21 Jan 98 - 05:08 PM (#19627)
Subject: RE: The origin of Country Music
From:

hank williams was a blues singer who sang folk songs. He was definately influenced by the western swing music but kept his arrangements simple and drew from life experience.


22 Jan 98 - 06:01 AM (#19680)
Subject: RE: The origin of Country Music
From: Frank in the swamps

Gilbert Chase in his book "America's Music" states that FIddlin' John Carson was recorded by Ralph Peer, for OKeh Records in Atlanta, June 14,1923. He relates that "Peer 'thought the singing was awful and insisted that only Carson's fiddle tunes be recorded.'... A local record dealer persuaded Peer to let him market 500 copies of the Carson recording in the Atlanta area. Within a few weeks they were all sold....Peer got the message: he brought Carson to New York, signed him up for an exclusive contract, and recorded twelve more songs."

He goes on to Quote Bill Malone from his book "Country Music, U.S.A."

...Essentially two forms of music developed within hillbilly music during the early period, two forms of music that dominated it until the emergence of "western" music during the 1930's. These... can be called "country" and "mountain." .....Mountain music came to be identified as the type that originated in Appalachians. Country music was that type which stressed more individual solo singing, utilized more nontraditional instruments, and was influenced by popular music and Negro blues music....

Nowadays I can hardly tell the difference between c/w and r&r.
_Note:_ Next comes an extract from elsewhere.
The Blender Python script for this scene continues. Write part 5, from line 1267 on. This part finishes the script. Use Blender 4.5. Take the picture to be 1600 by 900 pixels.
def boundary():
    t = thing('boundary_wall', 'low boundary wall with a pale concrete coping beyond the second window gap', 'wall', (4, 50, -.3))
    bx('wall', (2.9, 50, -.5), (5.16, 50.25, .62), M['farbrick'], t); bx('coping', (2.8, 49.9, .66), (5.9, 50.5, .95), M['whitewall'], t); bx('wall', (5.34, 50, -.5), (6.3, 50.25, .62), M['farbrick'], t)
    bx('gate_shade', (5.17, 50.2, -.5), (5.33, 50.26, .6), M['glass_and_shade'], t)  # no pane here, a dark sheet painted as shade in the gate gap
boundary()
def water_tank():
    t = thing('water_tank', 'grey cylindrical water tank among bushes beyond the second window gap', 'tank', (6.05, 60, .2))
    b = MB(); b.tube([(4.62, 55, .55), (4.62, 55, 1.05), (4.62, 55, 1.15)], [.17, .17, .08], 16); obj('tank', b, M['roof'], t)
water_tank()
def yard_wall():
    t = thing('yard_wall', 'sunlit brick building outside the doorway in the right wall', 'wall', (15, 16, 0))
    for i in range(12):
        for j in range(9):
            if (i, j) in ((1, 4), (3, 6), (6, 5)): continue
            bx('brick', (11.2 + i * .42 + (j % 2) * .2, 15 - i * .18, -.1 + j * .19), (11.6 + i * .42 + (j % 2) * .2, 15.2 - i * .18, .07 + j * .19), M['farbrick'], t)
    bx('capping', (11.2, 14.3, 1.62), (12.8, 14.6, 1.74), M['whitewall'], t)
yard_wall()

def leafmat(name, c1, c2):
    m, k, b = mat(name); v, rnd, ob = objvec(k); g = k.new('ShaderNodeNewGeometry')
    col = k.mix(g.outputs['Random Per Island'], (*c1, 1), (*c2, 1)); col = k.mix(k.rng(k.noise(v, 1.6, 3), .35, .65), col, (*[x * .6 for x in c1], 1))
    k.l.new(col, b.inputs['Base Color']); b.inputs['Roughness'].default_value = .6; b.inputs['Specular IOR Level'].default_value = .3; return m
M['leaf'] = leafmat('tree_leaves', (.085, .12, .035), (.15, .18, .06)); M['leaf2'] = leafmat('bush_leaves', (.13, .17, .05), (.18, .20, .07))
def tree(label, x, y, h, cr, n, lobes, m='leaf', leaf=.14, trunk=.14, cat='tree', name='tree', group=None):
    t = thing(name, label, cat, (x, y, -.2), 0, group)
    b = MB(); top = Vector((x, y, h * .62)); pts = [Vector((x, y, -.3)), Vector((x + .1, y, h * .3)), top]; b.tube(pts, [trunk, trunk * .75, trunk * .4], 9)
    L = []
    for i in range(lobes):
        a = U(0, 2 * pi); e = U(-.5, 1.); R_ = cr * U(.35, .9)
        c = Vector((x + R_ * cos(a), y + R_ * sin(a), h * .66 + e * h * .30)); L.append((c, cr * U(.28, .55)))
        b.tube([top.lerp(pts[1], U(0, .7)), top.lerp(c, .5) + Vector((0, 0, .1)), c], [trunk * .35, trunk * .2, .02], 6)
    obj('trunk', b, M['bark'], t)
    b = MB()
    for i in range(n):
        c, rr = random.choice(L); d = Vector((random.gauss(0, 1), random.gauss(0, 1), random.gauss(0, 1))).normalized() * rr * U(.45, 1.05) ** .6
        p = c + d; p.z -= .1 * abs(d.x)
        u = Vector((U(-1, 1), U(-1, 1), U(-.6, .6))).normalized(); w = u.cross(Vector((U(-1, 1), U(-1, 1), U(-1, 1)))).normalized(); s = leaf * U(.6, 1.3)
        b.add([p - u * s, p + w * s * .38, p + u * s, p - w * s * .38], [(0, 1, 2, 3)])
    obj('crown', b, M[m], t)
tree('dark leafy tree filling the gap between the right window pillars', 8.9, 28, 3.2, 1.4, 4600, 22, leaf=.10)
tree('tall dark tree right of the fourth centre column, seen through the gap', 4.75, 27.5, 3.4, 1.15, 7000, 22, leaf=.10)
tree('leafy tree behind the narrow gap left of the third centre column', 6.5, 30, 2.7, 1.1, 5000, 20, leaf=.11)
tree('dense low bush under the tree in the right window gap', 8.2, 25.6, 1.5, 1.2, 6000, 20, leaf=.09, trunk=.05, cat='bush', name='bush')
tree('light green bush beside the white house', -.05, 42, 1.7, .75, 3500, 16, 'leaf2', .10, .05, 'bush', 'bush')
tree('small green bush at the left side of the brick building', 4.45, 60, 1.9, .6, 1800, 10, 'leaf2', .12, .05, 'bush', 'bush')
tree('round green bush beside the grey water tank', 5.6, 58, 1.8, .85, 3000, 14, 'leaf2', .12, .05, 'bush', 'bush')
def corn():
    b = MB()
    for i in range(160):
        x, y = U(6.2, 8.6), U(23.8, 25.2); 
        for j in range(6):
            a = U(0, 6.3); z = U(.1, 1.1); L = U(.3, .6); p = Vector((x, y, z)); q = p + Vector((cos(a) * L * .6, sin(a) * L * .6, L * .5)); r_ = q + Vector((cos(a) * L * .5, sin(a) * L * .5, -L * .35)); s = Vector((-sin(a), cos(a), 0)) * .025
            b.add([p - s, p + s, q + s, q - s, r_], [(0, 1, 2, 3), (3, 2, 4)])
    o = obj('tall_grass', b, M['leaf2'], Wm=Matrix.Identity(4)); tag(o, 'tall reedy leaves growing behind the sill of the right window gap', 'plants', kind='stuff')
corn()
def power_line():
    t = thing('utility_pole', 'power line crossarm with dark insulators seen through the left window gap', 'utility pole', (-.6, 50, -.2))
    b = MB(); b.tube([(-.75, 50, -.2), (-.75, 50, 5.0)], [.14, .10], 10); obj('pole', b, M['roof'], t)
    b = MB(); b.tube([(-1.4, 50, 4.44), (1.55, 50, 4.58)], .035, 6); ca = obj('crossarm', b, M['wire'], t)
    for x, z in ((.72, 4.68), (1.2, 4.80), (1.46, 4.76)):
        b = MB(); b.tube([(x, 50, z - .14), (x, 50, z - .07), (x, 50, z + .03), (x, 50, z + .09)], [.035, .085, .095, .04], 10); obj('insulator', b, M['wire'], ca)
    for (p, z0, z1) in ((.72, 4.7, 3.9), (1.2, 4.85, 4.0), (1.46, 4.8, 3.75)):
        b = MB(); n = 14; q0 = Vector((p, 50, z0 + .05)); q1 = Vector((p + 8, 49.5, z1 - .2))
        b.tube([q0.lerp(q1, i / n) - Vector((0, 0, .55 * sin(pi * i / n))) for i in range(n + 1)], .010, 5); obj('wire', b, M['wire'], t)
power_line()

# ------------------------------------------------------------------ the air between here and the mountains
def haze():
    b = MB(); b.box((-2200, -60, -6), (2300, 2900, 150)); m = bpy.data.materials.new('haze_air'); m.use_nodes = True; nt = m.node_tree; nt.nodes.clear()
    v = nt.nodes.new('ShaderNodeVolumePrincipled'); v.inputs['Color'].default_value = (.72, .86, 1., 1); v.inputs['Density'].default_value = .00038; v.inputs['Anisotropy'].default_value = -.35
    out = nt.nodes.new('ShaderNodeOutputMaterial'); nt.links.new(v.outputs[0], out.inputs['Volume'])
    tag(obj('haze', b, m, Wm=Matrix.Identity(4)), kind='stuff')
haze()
Who'd a figured...

Frank I.T.S.


22 Jan 98 - 11:07 AM (#19701)
Subject: RE: The origin of Country Music
From: Dale Rose

No, Frank, Ralph Peer did not say that Carson's singing was awful, but that it was "pluperfect awful". Now that is not a word that I use every day, but it seems to me that it takes awfulness to a whole new level! Document Records from Austria has just reissued the complete Fiddlin' John Carson on four CDs, 8014, 8015, 8016, and 8017.

Here is another Peerless story. It seems that in 1925, a string band came to New York to audition for him. When Ralph asked what they called the band, one of the members replied, "Call us anything you want. We are nothing but a bunch of hillbillies from North Carolina and Virginia." Peer promptly dubbed them The Hill Billies, and an entire genre got its name, though many have disowned the connection over the intervening years. Source: John Morthland in The Best of Country Music.


24 Jan 98 - 08:19 PM (#19863)
Subject: RE: The origin of Country Music
From: murray@mpce.mq.edu.au

Participation in this forum has caused a number of shadowy figures to gain substance, among them are the Lomaxes and Ralph Peer.

There remains one spectre. Who was John Hammond? I know he entered into the career of several blues singers, and that he put on a show called "From Spirituals to Swing" which gave an airing to some, such as Sonny Terry and Leadbelly. That is the extend of my knowledge.

(I know I have bent the thread a bit, but it was veering in the direction.)